Et c’est exactement ce qui se passe aujourd’hui avec ces fameuses voitures électriques « abordables », c’est-à-dire disponibles à moins de 25 000 euros, avant bonus. On peut citer la Renault 5 E-Tech, mais aussi la Citroën ë-C3. Toujours est-il que sans ces aides, ces voitures restent toujours relativement chères en comparaison d’un modèle thermique à peu près équivalent, même si les prix de façade sont désormais joliment englobés dans des solutions de financement du type LOA / LLD.

Citroën ë-C3
La Citroën ë-C3 sera l’une des stars électriques de 2023, avec un prix abordable, même sans bonus // Source : Citroën

Répartition des ressources

Une autre considération importante pourrait être la répartition équitable des ressources. Si le gouvernement souhaite investir davantage dans d’autres secteurs tels que les énergies renouvelables ou les infrastructures de transport, il pourrait réévaluer l’allocation des fonds initialement dédiés au bonus écologique.

Et on le sait, même si Emmanuel Macron « aime la bagnole », la politique du tout voiture, c’est un peu du passé aujourd’hui. Le budget de l’État prévu en 2024 dans le secteur du transport le montre bien. La décarbonation des transports bénéficiera de 1,6 milliard d’euros de plus l’an prochain, avec environ 800 millions seront consacrés à « la première marche » du vaste plan ferroviaire à long terme validée par Élisabeth Borne en début d’année. Soit un budget quatre fois plus conséquent que la voiture.
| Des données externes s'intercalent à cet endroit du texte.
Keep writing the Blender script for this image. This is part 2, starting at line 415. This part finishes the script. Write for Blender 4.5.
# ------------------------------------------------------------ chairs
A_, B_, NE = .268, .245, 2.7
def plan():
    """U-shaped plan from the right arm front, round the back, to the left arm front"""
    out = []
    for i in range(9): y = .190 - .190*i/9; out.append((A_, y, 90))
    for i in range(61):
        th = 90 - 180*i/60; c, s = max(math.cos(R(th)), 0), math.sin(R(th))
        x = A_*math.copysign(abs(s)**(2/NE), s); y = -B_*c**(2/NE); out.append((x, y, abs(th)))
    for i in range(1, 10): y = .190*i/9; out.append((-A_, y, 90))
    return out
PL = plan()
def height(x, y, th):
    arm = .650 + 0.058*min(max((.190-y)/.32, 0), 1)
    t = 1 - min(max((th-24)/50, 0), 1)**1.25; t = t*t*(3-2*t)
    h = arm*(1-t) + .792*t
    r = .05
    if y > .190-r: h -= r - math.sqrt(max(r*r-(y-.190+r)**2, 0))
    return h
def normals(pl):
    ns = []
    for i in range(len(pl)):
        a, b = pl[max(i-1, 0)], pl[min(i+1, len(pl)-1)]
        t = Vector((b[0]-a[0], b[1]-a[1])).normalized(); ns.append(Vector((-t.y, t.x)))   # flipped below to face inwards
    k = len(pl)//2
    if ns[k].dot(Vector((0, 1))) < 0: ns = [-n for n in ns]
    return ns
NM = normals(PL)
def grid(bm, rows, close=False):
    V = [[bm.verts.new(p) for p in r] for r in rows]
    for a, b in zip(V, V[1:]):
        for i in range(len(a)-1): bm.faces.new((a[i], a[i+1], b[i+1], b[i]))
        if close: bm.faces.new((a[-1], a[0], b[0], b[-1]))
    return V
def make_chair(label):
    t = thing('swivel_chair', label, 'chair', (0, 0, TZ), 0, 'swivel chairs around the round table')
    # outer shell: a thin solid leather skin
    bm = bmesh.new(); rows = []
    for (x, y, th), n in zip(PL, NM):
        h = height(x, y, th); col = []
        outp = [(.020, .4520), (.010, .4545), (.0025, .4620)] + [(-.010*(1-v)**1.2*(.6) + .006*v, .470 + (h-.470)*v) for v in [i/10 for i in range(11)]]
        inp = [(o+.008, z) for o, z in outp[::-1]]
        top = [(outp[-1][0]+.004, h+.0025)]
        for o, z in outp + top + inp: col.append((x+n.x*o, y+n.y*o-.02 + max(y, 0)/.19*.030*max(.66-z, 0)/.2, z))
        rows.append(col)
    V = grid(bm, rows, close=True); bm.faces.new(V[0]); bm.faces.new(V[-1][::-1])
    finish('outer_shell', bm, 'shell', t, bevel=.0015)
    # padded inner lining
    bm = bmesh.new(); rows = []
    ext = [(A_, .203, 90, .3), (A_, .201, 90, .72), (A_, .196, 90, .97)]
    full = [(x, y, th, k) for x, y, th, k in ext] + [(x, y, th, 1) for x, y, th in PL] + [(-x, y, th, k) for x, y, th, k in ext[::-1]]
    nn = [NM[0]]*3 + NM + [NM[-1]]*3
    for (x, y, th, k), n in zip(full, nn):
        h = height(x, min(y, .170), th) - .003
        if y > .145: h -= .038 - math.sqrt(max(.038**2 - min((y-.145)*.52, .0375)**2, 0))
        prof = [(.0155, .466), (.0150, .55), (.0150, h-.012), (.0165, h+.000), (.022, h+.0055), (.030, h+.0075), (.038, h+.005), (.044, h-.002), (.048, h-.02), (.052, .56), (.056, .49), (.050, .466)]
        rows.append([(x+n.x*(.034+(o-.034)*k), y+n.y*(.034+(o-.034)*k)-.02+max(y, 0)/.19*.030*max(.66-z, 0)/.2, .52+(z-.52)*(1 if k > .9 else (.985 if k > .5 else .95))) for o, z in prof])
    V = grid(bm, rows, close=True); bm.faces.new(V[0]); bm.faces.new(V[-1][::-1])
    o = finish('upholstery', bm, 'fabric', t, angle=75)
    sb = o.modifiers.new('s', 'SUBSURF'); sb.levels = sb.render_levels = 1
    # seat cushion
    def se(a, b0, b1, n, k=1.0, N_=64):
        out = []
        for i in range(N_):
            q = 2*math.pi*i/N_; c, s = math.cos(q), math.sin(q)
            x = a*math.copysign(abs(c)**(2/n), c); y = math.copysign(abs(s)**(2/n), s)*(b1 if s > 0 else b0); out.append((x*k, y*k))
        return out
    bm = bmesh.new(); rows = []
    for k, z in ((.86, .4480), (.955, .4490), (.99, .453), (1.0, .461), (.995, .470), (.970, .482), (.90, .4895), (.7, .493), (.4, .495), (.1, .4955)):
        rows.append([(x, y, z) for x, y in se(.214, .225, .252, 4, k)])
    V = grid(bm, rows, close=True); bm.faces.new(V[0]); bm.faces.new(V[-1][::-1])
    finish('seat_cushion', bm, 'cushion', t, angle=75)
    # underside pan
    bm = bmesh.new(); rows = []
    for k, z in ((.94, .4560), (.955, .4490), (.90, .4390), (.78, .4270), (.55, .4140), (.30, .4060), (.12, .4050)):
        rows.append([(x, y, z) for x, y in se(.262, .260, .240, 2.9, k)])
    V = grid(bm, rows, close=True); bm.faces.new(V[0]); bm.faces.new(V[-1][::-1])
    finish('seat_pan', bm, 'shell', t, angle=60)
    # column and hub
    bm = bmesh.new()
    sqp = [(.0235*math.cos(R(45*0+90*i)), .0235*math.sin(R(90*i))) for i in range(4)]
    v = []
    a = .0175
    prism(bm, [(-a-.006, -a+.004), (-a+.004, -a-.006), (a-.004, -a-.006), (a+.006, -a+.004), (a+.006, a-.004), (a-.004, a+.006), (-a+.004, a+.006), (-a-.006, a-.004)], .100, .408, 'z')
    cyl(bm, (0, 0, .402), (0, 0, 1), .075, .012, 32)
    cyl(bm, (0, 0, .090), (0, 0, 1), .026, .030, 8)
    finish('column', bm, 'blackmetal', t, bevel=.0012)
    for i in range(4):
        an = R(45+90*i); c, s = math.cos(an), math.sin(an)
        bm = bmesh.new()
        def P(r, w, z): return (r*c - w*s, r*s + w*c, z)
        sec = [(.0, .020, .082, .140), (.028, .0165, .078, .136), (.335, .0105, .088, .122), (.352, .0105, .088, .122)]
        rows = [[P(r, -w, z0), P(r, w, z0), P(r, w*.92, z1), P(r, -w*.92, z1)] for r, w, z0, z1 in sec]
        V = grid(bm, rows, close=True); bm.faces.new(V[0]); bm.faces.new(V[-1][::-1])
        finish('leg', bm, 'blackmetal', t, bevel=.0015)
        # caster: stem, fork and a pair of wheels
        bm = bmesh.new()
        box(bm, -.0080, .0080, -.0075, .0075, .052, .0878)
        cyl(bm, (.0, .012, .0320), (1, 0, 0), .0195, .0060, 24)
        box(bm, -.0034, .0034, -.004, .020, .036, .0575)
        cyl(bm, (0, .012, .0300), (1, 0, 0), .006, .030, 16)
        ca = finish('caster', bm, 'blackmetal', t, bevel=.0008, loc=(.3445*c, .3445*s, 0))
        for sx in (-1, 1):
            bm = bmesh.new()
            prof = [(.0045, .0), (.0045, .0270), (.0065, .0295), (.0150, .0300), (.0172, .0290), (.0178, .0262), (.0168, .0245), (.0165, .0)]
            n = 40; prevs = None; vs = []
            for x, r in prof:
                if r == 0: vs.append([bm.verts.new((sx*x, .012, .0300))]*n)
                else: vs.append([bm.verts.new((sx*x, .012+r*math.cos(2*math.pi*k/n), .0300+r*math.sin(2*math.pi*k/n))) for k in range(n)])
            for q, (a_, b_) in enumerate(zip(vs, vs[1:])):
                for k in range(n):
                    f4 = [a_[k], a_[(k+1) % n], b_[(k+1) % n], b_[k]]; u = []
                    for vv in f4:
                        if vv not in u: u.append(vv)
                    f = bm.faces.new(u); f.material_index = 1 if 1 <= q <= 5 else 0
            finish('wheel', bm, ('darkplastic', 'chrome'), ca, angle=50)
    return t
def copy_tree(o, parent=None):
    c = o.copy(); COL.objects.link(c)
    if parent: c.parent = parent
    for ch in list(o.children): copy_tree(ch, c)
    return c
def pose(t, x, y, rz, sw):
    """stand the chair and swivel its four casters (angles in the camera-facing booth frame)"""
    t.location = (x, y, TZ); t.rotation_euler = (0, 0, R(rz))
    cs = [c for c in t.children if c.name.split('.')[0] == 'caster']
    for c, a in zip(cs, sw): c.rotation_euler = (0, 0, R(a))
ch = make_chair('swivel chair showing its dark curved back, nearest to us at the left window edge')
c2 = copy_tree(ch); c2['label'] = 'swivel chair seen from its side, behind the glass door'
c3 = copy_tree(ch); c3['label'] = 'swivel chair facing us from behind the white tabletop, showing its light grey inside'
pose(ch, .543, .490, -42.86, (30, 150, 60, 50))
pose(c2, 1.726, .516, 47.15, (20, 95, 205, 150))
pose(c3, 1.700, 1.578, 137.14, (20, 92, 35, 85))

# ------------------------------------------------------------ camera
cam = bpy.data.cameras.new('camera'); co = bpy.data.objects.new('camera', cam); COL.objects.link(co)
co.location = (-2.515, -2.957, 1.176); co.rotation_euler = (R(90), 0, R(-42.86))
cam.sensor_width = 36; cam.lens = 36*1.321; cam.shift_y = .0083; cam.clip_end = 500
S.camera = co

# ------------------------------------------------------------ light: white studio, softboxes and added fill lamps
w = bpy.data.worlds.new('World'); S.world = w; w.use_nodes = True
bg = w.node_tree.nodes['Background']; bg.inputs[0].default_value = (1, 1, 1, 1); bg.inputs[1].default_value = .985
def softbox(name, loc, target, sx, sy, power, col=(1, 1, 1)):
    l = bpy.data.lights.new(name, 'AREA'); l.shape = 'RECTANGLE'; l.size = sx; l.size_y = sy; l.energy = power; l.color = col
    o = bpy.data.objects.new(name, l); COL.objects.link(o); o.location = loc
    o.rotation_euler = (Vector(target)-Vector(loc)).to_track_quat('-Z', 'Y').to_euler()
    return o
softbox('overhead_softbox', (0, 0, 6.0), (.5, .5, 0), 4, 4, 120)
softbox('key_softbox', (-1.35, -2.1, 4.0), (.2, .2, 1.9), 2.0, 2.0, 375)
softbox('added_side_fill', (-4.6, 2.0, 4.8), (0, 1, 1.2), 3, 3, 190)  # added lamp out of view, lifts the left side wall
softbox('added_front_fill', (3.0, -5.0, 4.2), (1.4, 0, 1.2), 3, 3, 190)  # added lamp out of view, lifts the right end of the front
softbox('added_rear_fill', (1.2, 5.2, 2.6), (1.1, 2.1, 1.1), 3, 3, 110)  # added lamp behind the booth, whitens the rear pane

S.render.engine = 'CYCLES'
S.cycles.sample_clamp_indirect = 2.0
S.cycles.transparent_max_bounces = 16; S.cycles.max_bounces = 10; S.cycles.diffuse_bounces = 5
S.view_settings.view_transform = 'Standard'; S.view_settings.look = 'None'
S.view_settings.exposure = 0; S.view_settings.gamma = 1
Plus globalement, hors secteur transport, le gouvernement a annoncé un budget de sept milliards d’euros pour « verdir la France ». La partie mobilité et transport en concentre donc 1,6, le reste étant alloué à des secteurs comme le logement, les énergies ou encore la biodiversité.

Objectifs environnementaux atteints

Si la France atteint ses objectifs en matière de réduction des émissions de gaz à effet de serre et de promotion de la mobilité électrique, le gouvernement pourrait considérer que le bonus écologique a accompli sa mission et n’est plus nécessaire.

En France, sur les derniers mois, la part de marché des électriques a oscillé entre 15 et 20 %, une valeur légèrement inférieure à celle enregistrée en Europe, mais l’Hexagone tient tout de même la cadence.

Est-ce un dispositif tenable ?

Bon, globalement, nous sommes encore loin d’arriver aux 100 % de voitures neuves vendues en Europe électriques à partir de 2035 (de toute façon, les ventes de thermiques et d’hybrides neuves seront interdites), mais avec la multiplication des offres de voitures électriques sur le marché, leur part continuera d’augmenter intrinsèquement.

Il sera toutefois intéressant de voir la réaction des différents marchés les premiers mois, voire les premières années, sans subventions. Nous sommes encore loin de l’équilibre entre thermiques et électrique au niveau du prix, mais peut-être que la fin des incitations incitera (c’est le cas de le dire…) peut-être les constructeurs à revoir leurs prix.

Renault espère atteindre la parité des prix entre les voitures électriques et thermiques entre 2027 et 2028. Si l’on tient compte du prix de l’énergie et du coût pus faible d’entretien, certaines voitures électriques coûtent déjà moins chères que les thermiques.

Difficile d’imaginer la ravissante R5 E-Tech, qui se vendra certainement aussi bien qu’une Clio à terme, subventionnée de 5 000 euros à chaque vente… // Source : Renault

Ça prouvera aussi d’une part que le marché était sous perfusion, mais aussi d’autre part que les avancées technologiques dans ce domaine ont permis de baisser les coûts de production et, par conséquent, les prix pour le client.

D’une manière générale, difficile d’imaginer l’État français (et, par conséquent, les contribuables) subventionner pendant encore des années les voitures électriques qui sont amenées à se multiplier, notamment avec l’arrivée des modèles électriques « abordables » comme les Renault 5 E-Tech ou encore la Citroën ë-C3. Et que dire de la future Renault Twingo électrique promise, elle, à moins de 20 000 euros.

Ces voitures seront sans doute amenées, sur des années pleines de commercialisation, à atteindre les mêmes niveaux sur une année que les Renault Clio et Peugeot 208, c’est-à-dire entre 60 000 et 80 000 modèles par an. Nous vous laissons faire le calcul donc : 60 000 voitures, multipliées par plusieurs modèles à succès, subventionnées à coup de 5 000 euros par voiture ? Intenable.